Question

Evaluate the limits with either L'Hôpital's rule or previously learned methods. $$ \lim _{x \rightarrow \pi} \frac{x-\pi}{\sin x} $$

Short answer

The limit is -1.

Step-by-step solution

Recognize the Indeterminate Form

First, identify that when we substitute \(x = \pi\) into \(\frac{x-\pi}{\sin x}\), we get \(\frac{0}{0}\). This is an indeterminate form which allows us to apply L'Hôpital's Rule.

Apply L'Hôpital's Rule

According to L'Hôpital's Rule, for limits of the form \(\frac{0}{0}\), we can take the derivative of the numerator and the denominator separately. The derivative of \(x-\pi\) is 1, and the derivative of \(\sin x\) is \(\cos x\).

Substitute and Evaluate the Limit

Replace \(\frac{x-\pi}{\sin x}\) with \(\frac{1}{\cos x}\) after differentiation. Now, evaluate the limit: \(\lim_{x \rightarrow \pi} \frac{1}{\cos x}\). Substitute \(x = \pi\) into \(\cos x\) which gives \(\cos \pi = -1\).

Simplify the Result

After substituting, the expression becomes \(\frac{1}{-1} = -1\). Therefore, the final result of the limit is -1.

Key concepts

L'Hôpital's Rule

When dealing with limits, especially those that result in indeterminate forms, L'Hôpital's Rule can be a lifesaver. This rule helps us simplify limits that initially appear as \(\frac{0}{0}\) or \(\frac{\infty}{\infty}\), both classic examples of indeterminate forms.

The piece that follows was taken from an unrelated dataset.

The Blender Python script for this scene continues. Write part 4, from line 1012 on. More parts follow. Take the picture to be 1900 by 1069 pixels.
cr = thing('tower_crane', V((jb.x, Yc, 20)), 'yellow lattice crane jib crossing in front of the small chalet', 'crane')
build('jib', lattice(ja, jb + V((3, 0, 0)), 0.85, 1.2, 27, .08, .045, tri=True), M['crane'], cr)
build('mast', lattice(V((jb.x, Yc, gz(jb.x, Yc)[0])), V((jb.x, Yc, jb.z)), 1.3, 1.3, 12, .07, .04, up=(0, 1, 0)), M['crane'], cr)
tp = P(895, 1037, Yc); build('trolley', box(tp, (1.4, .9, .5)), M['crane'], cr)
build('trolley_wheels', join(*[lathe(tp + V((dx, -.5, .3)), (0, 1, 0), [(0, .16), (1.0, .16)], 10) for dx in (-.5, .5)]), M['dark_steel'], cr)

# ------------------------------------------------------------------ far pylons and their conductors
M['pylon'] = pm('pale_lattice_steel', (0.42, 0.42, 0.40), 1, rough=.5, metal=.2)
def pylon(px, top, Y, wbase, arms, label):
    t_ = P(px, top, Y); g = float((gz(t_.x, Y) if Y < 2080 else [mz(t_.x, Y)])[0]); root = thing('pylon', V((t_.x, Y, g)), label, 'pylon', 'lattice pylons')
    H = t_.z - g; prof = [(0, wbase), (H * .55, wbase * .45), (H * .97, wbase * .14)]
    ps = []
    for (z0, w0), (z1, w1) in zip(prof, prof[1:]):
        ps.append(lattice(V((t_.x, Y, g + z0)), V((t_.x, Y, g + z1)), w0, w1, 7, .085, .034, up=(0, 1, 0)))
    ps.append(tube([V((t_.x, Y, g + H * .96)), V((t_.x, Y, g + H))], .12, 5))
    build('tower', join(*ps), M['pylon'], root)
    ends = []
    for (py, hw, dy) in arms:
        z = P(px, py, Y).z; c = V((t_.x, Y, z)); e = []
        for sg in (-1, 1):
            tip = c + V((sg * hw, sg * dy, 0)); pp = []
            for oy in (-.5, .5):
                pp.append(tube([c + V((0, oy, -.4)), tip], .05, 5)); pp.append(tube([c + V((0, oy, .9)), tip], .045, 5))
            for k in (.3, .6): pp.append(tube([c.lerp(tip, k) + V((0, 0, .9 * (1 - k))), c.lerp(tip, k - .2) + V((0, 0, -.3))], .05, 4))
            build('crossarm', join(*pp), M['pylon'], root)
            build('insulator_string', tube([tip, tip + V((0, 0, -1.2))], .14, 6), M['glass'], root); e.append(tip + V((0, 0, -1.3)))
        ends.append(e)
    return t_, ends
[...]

Here's how L'Hôpital's Rule works: If the limit of a function as \(x\) approaches a value results in one of these indeterminate forms, you can take the derivative of the numerator and the derivative of the denominator separately. Then, calculate the limit of the new fraction.

In our original exercise, when \(x\) approaches \(\pi\), \(\frac{x-\pi}{\sin x}\) becomes \(\frac{0}{0}\). With L'Hôpital's Rule, we differentiate both parts to transform it into \(\frac{1}{\cos x}\). This allows us to easily find the limit without complicated algebraic manipulations.

Indeterminate Forms

In calculus, and particularly in the study of limits, indeterminate forms often arise. These are expressions where direct substitution leads to ambiguity, such as \(\frac{0}{0}\) or \(\frac{\infty}{\infty}\) during limit evaluation.

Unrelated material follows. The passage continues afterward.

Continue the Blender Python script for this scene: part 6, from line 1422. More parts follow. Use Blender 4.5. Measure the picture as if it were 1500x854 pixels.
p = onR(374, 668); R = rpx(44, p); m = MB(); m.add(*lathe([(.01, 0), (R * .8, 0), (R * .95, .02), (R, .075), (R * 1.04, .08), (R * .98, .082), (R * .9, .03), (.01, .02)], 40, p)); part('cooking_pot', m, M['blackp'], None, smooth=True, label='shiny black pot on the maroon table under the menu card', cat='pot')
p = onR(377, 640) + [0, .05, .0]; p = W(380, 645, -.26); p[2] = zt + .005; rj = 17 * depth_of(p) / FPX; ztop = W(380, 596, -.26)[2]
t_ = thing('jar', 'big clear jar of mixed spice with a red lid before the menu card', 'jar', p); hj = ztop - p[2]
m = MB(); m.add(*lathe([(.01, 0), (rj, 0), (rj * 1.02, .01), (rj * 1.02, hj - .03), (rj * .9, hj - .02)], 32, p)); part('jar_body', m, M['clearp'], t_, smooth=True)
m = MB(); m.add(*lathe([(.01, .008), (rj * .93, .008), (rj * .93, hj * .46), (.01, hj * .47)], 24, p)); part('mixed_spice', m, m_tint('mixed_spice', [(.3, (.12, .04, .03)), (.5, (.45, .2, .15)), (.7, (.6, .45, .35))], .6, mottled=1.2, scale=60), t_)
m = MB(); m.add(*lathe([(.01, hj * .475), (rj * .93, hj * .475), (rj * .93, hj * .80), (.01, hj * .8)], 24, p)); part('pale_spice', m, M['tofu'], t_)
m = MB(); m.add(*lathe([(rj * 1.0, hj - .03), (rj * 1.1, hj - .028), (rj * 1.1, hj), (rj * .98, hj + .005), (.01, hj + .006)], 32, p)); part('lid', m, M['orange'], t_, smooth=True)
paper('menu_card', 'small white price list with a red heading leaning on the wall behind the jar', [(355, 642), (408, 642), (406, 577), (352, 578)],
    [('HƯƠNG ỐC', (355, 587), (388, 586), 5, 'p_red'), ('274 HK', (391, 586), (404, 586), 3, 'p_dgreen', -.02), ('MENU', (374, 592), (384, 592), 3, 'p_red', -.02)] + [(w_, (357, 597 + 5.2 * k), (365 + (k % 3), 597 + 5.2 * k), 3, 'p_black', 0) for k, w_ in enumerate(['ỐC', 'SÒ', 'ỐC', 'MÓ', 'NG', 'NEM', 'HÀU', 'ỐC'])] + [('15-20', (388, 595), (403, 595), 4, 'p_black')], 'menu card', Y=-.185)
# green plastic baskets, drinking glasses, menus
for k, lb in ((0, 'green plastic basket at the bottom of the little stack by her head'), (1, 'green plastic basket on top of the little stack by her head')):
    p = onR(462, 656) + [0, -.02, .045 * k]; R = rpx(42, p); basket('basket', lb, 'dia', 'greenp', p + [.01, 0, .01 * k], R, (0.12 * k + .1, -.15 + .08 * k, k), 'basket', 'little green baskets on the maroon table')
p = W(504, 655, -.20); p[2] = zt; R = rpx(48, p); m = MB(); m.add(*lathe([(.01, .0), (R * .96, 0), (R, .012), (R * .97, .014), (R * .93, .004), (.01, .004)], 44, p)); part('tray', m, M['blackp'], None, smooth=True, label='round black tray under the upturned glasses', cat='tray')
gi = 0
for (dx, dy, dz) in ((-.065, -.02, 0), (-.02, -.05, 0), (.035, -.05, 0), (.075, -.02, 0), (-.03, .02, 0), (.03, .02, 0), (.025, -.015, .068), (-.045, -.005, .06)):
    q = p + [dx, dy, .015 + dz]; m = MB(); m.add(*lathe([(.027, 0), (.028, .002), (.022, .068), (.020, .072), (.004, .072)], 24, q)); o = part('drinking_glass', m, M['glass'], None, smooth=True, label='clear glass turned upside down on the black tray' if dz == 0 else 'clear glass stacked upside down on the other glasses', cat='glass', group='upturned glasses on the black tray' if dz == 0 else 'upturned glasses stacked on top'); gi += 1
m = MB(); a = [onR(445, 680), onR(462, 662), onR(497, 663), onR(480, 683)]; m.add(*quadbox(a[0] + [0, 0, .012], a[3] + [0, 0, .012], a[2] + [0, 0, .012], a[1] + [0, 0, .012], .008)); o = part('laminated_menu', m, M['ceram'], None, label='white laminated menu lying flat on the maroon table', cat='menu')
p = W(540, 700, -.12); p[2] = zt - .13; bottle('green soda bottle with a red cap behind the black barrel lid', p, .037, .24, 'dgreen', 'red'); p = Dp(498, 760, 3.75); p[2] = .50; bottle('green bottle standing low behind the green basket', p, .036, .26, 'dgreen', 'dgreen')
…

Indeterminate forms signal that the limit cannot be determined without further manipulation or simplification. They are not defined because the value could actually approach different numbers, depending on the specific behavior of the function involved.

Importantly, not every fraction resembling an indeterminate form can be transformed with L'Hôpital’s Rule. It’s crucial that we check if these conditions are met. Other manipulation methods include factoring, dividing, or multiplying by the conjugate. These alternative strategies still rely heavily on identifying \(\frac{0}{0}\)-type situations.

Trigonometric Limits

Trigonometric functions, such as \(\sin(x)\) or \(\cos(x)\), frequently appear in limits equations, especially leading to indeterminate forms. Understanding their behavior around key angles (like \(0\), \(\frac{\pi}{2}\), \(\pi\)) is essential for evaluating such limits.

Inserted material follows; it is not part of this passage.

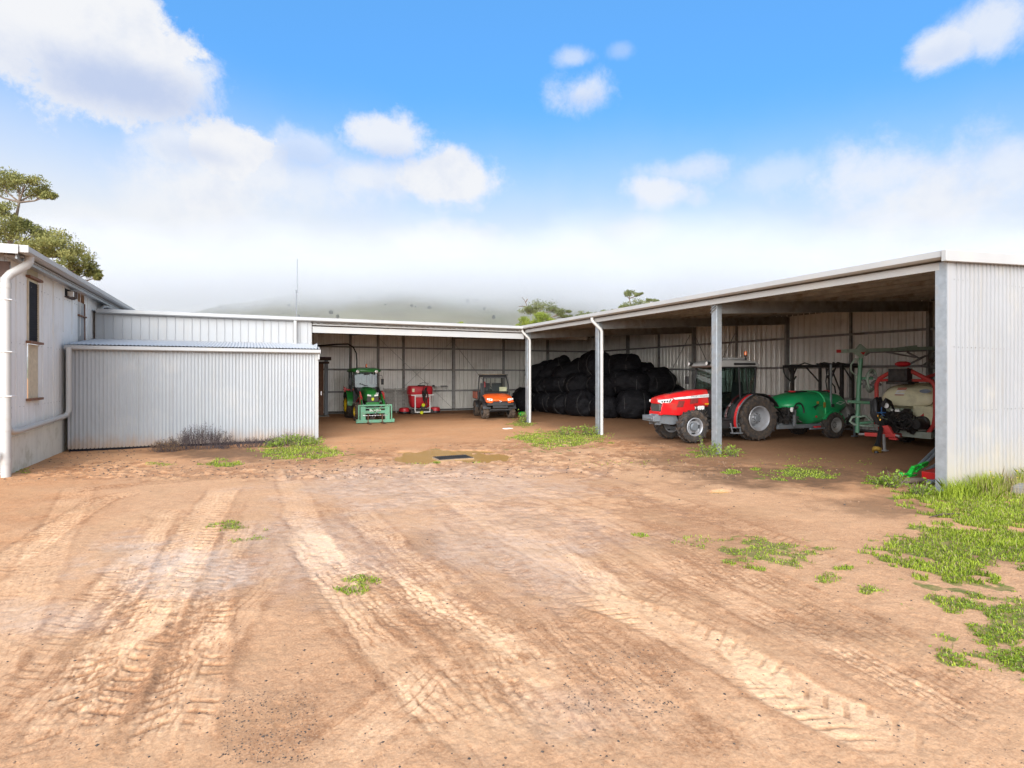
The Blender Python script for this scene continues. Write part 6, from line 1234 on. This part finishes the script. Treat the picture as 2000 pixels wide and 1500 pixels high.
# hill in the mist
crest = [(-400, 735), (100, 690), (280, 640), (340, 612), (385, 601), (430, 592), (520, 575), (640, 556), (800, 540), (930, 538), (1060, 556), (1200, 590), (1350, 640), (1600, 700), (1900, 735)]
cx_ = np.array([p[0] for p in crest]); cy_ = np.array([p[1] for p in crest]); V = []; nx, ny = 160, 46
for j in range(ny):
    f = j/(ny-1)
    for i in range(nx):
        px = -400+2300*i/(nx-1); d = 330+300*f; top = (HY-np.interp(px, cx_, cy_))/F*630
        hgt = top*(f**1.15); r = (px-1000)/F*d
        V.append([r*cs+d*sn, d*cs-r*sn, hgt])
V = np.array(V); V[:, 2] += (fbm(V[:, 0], V[:, 1], .012, 4, 61)-.5)*14*np.clip(V[:, 2]/20, 0, 1)+(fbm(V[:, 0], V[:, 1], .06, 3, 62)-.5)*3*np.clip(V[:, 2]/20, 0, 1)-1.0
b = MB(); b.add([tuple(v) for v in V], [(j*nx+i, j*nx+i+1, (j+1)*nx+i+1, (j+1)*nx+i) for j in range(ny-1) for i in range(nx-1)])
hm = mat('hill_grass', (.17, .155, .085), .95, var=.25, vs=.02, dirt=((.11, .13, .05), .8), dscale=.012); ho = b.build('hill', hm, fix=False, smooth=0); ho.data.polygons.foreach_set('use_smooth', [True]*len(ho.data.polygons)); tag(ho, kind='structure')
prt = None; hz2 = V.reshape(ny, nx, 3)
for k in range(95):
    i = random.randint(int(nx*.28), int(nx*.68)); j = random.randint(6, ny-3); p = hz2[j, i]; s_ = random.uniform(1.0, 2.8)
    if prt is None:
        prt = thing('hill_tree', 'small dark tree dotted on the misty hillside', 'tree', p, 0, 'scattered trees on the misty hill')
        C = rng.normal(size=(420, 3)); C /= np.linalg.norm(C, axis=1)[:, None]; C *= rng.uniform(.3, 1, (420, 1)); C = C*np.array([.8, .8, .7])+np.array([0, 0, .95])
        soup('crown', leaves(C, .30, .6), 4, leafmat('hill_leaves', (.05, .06, .035), (.12, .13, .07)), prt); mb = MB(); mb.tube([(0, 0, -.3), (0, 0, .8)], [.08, .05], 5); mb.build('trunk', bark, prt, fix=False); o = prt
    else: o = copy_tree(prt)
    o.location = p+np.array([random.uniform(-6, 6), random.uniform(-5, 5), 0]); o.scale = (s_, s_, s_*random.uniform(.8, 1.3)); o.rotation_euler = (0, 0, random.uniform(0, 6))
# low cloud lying on the hill
mm = bpy.data.materials.new('mist'); mm.use_nodes = True; x = mm.node_tree; x.nodes.clear(); q = E(x)
t = x.nodes.new('ShaderNodeTexCoord').outputs['Object']; s3 = x.nodes.new('ShaderNodeSeparateXYZ'); x.links.new(t, s3.inputs[0])
nn_ = q.noise(q.v('MULTIPLY', t, (1, 1, 1.8)), .011, 5, .55); zt = q.m('MULTIPLY_ADD', q.m('SUBTRACT', nn_, .5), 40.0, s3.outputs[2])
lat = q.m('MULTIPLY', q.lin(s3.outputs[0], -140.0, 330.0, 0.0, 1.0), -18.0)      # the cloud base drops to the right
zt = q.m('SUBTRACT', zt, lat)
den = q.m('ADD', q.m('MULTIPLY', q.smooth(zt, 58., 92.), .03), .0030); den = q.m('MULTIPLY', den, q.smooth(q.m('MULTIPLY_ADD', q.m('SUBTRACT', nn_, .5), 60.0, s3.outputs[2]), 124., 66.)); den = q.m('MULTIPLY', den, q.smooth(s3.outputs[2], 2., 12.))
den = q.m('MULTIPLY', den, q.smooth(q.m('ABSOLUTE', s3.outputs[0]), 760., 560.))
pv = q.n('ShaderNodeVolumePrincipled', {'Color': (.785, .80, .825, 1), 'Density': den, 'Anisotropy': 0.0}); x.links.new(pv, x.nodes.new('ShaderNodeOutputMaterial').inputs[1])
b = MB(); b.box((0, 0, 72), (1600, 220, 142)); mo = b.build('mist', mm, fix=True, smooth=0); dc = 510; rc = -80; mo.location = (rc*cs+dc*sn, dc*cs-rc*sn, 0); mo.rotation_euler = (0, 0, -HEAD); tag(mo, 'low cloud resting on the hill', kind='stuff')
# ---------------------------------------------------------------- grass
gmat = leafmat('grass_blades', (.14, .20, .015), (.42, .50, .05), sc_=2.2, tr=.3)
weedm = leafmat('weed_leaves', (.12, .19, .018), (.32, .42, .05), sc_=2.0, tr=.3)
drym = leafmat('dry_grass', (.20, .15, .07), (.48, .38, .20), sc_=3.0, tr=.2)
def blades(P, hmin, hmax, wd, lean=.5):
    n = len(P); h = rng.uniform(hmin, hmax, n); a = rng.uniform(0, 6.283, n); l = rng.uniform(0, lean, n)*h; b_ = rng.uniform(0, 6.283, n)
    dx, dy = np.cos(a)*wd/2, np.sin(a)*wd/2; lx, ly = np.cos(b_)*l, np.sin(b_)*l
    B0 = P+np.stack([dx, dy, dx*0-.01], 1); B1 = P-np.stack([dx, dy, dx*0+.01], 1); M1 = P+np.stack([lx*.4-dx*.7, ly*.4-dy*.7, h*.6], 1); T_ = P+np.stack([lx, ly, h], 1); M2 = P+np.stack([lx*.4+dx*.7, ly*.4+dy*.7, h*.6], 1)
    return np.stack([B0, B1, M1, T_, M2], 1).reshape(-1, 3)
def scatter(cx, cy, rx, ry, n, thr=.25):
    a = rng.uniform(0, 6.283, n); r_ = np.sqrt(rng.uniform(0, 1, n))*1.35; pts = [G(cx+rx*rr*math.cos(aa), max(HY+60, cy+ry*rr*math.sin(aa))) for aa, rr in zip(a, r_)]
    X = np.array([p.x for p in pts]); Y = np.array([p.y for p in pts]); g = green_mask(X, Y); keep = (g > thr+rng.uniform(0, .5, n)) & ~((X > X0-.02) & (X < XR) & (Y > Y0-.15) & (Y < Y0+.15))
    X, Y, g = X[keep], Y[keep], g[keep]; return np.stack([X, Y, vals(X, Y)[0]], 1), g
GB = []; WL = []; areas = []
for cx, cy, rx, ry, a in GREEN:
    A_ = G(cx-rx, cy); B_ = G(cx+rx, cy); C_ = G(cx, max(HY+60, cy-ry)); D_ = G(cx, cy+ry); area = math.pi*(B_-A_).length*(C_-D_).length/4
    dist = G(cx, cy).length; dens = 2600/(1+(dist/7)**2)*min(1.4, a)**1.6; n = int(min(26000, area*dens)+250)
    P_, g = scatter(cx, cy, rx, ry, n); lush = a > 1.1; tallness = np.clip(g, .2, 1.5)[:, None]
    if not len(P_): continue
    hh = (.015, .06) if lush else (.010, .035); GB.append(blades(P_, hh[0], hh[1], .006+.0007*dist, .8))
    k = rng.uniform(size=len(P_)) < (.22 if lush else .6); Q_ = P_[k]; Q_[:, 2] += .012
    if len(Q_):
        lf = leaves(Q_+rng.normal(size=Q_.shape)*np.array([.02, .02, .004]), .030+.0010*dist, .6, 0).reshape(-1, 4, 3); c_ = lf.mean(1, keepdims=True); lf = c_+(lf-c_)*np.array([1, 1, .35]); WL.append(lf.reshape(-1, 3))
tag(soup('grass', np.concatenate(GB), 5, gmat), 'fresh bright green grass in patches over the yard', kind='stuff')
tag(soup('ground_weeds', np.concatenate(WL), 4, weedm), 'flat broad-leaved weeds mixed with the grass', kind='stuff')
# taller rough grass at the foot of the end wall
def strip(n, fx, h0, h1, wd, lean): 
    P_ = np.array([fx() for _ in range(n)]); P_ = np.concatenate([P_, vals(P_[:, 0], P_[:, 1])[0][:, None]], 1); return blades(P_, h0, h1, wd, lean)
tg = [strip(1500, lambda: (random.uniform(10.4, 13.6), Y0-.05-abs(random.gauss(0, .28))), .06, .20, .008, .9)]
for cx, s_, n in ((11.05, .13, 420), (11.35, .10, 200), (12.5, .15, 300), (10.25, .20, 260)): tg.append(strip(n, lambda: (random.gauss(cx, s_), Y0-.16-abs(random.gauss(0, .1))), .16, .36, .010, .8))
tag(soup('tall_grass', np.concatenate(tg), 5, gmat), 'taller tufts of green grass along the foot of the end wall', kind='stuff')
DG = np.concatenate(GB).reshape(-1, 5, 3); DG = DG[rng.uniform(size=len(DG)) < .16].reshape(-1, 3)+np.array([.02, .015, .004])
tag(soup('dry_grass', np.concatenate([DG, strip(620, lambda: (random.uniform(10.7, 13.4), Y0-.08-abs(random.gauss(0, .35))), .14, .42, .005, .35)]), 5, drym), 'pale dry grass stalks along the end wall and among the green patches', kind='stuff')
b = MB()
for k in range(9): x_ = random.uniform(11.0, 12.9); y_ = Y0-.2-random.uniform(0, .35); h_ = random.uniform(.22, .40); b.lathe([(.001, h_), (.018, h_+.006), (.001, h_+.012)], (x_, y_, 0), 'z', 8, 0); b.tube([(x_, y_, 0), (x_, y_, h_)], .003, 4, 1)
tag(b.build('dandelion_flowers', [M['yellow'], weedm], fix=False), 'small yellow flowers in the grass by the end wall', kind='stuff')
# leafy weeds at post feet and other spots
def weed(name, label, cat, x_, y_, rad, h, n, leaf, mt, stem=M['wood_o'], grp=None, droop=-.4):
    z_ = gz(x_, y_); t = thing(name, label, cat, (x_, y_, z_), 0, grp); mb = MB(); C = []
    for k in range(n):
        a = random.uniform(0, 6.283); r_ = rad*random.uniform(0, 1)**.6; hh = h*random.uniform(.45, 1); tip = Vector((r_*1.3*math.cos(a), r_*1.3*math.sin(a), hh)); b0_ = Vector((r_*.5*math.cos(a), r_*.5*math.sin(a), -.02)); mb.tube([b0_, b0_.lerp(tip, .5)+Vector((0, 0, .1*hh)), tip], [.005, .004, .002], 4)
        for j in range(9): f = random.uniform(.15, 1); C.append(b0_.lerp(tip, f)+Vector([random.gauss(0, leaf*.5) for _ in range(3)]))
    soup('leaves', leaves(np.array([tuple(c) for c in C]), leaf, .5, droop), 4, mt, t); mb.build('stems', stem, t, fix=False, smooth=0)
wg = 'leafy weeds growing at the shed edge'
weed('weed', 'bushy green weed at the foot of the third shed post', 'weed', X0-.12, Y0+BAY-.12, .22, .34, 26, .06, weedm, grp=wg)
weed('weed', 'smaller green weed just right of the third shed post', 'weed', X0+.25, Y0+BAY-.45, .20, .30, 18, .06, weedm, grp=wg)
weed('weed', 'tall thin weed against the left side of the third shed post', 'weed', X0-.05, Y0+BAY+.25, .08, .52, 8, .05, weedm, grp=wg)
weed('weed', 'green weed clump at the foot of the second shed post', 'weed', X0-.3, Y0+2*BAY-.05, .30, .34, 30, .07, weedm, grp=wg)
weed('weed', 'green weed tuft left of the foot of the second shed post', 'weed', X0-1.0, Y0+2*BAY+.1, .30, .30, 24, .07, weedm, grp=wg)
weed('weed', 'green weed hugging the foot of the inner corner post', 'weed', X0-.10, Y0+3*BAY-.05, .20, .50, 20, .07, weedm, grp=wg)
for px, py, hh, lb in ((1745, 952, .28, 'upright bright weed just left of the log heap'), (1722, 946, .16, 'low spreading weed left of the upright one by the log heap'), (1800, 968, .25, 'broad-leaved weed in front of the log heap')):
    p = G(px, py); weed('weed', lb, 'weed', p.x, p.y, .18, hh, 24, .06, weedm, grp=wg)
deadm = leafmat('dead_leaves', (.03, .022, .024), (.11, .085, .075), sc_=4, tr=.1); brownm = leafmat('brown_leaves', (.14, .075, .03), (.34, .21, .10), sc_=4, tr=.1); ds = mat('dead_stem', (.07, .05, .05), .9)
def bush(name, label, x0, x1, y0, y1, h, n, leaf, lm, sm, grp=None, per=16):
    c = ((x0+x1)/2, (y0+y1)/2); t = thing(name, label, 'shrub', (c[0], c[1], 0), 0, grp); mb = MB(); C = []
    for k in range(n):
        x_ = random.uniform(x0, x1)-c[0]; y_ = random.uniform(y0, y1)-c[1]; e_ = 1-.55*abs(x_/((x1-x0)/2))**2; hh = h*e_*random.uniform(.5, 1.05); tip = Vector((x_+random.gauss(0, .10), y_+random.gauss(0, .06), hh)); b0_ = Vector((x_*.85, y_, -.02))
        mb.tube([b0_, b0_.lerp(tip, .5)+Vector((random.gauss(0, .02), 0, 0)), tip], [.005, .004, .002], 4)
        for j in range(2): m0 = b0_.lerp(tip, random.uniform(.4, .8)); mb.tube([m0, m0+Vector((random.gauss(0, .05), random.gauss(0, .03), random.uniform(.05, .14)))], [.003, .0015], 3)
        for j in range(per): f = random.uniform(.25, 1.02)**.8; C.append(b0_.lerp(tip, f)+Vector([random.gauss(0, .018) for _ in range(3)]))
    soup('leaves', leaves(np.array([tuple(c_) for c_ in C]), leaf, .5, -.3), 4, lm, t); mb.build('stems', sm, t, fix=False, smooth=0); return t
def PX(px, Y): return onY(px, 800, Y).x
bush('dead_shrub', 'dark dry leggy shrub against the lean-to wall', PX(335, 17.4), PX(455, 17.4), 16.9, 17.6, .66, 150, .030, deadm, ds)
bush('dead_shrub', 'low brown withered clump left of the dark dry shrub', PX(292, 17.0), PX(350, 17.0), 16.7, 17.2, .30, 90, .028, brownm, ds)
bush('dead_shrub', 'short dry stalks between the dark shrub and the green tuft by the lean-to', PX(420, 17.1), PX(560, 17.1), 16.8, 17.3, .24, 130, .022, deadm, ds)
bush('dead_shrub', 'thin dry stalks behind the green tuft at the lean-to end', PX(515, 17.5), PX(600, 17.5), 17.3, 17.6, .42, 26, .022, brownm, ds, per=7)
bush('green_shrub', 'lush green tuft at the right end of the lean-to wall', PX(520, 17.0), PX(625, 17.0), 16.5, 17.3, .30, 150, .05, weedm, M['wood_o'])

Some common strategies for handling limits involving trigonometric functions include using small-angle approximations or L'Hôpital's Rule. For example, limits like \(\lim_{x \to 0} \frac{\sin x}{x} = 1\) are classical results that aid in direct simplification of expressions.

In our problem, transforming \(\frac{x-\pi}{\sin x}\) to \(\frac{1}{\cos x}\) relied on knowledge of the derivative \(\cos x\), a concept often encountered when dealing with trigonometric functions in calculus limits.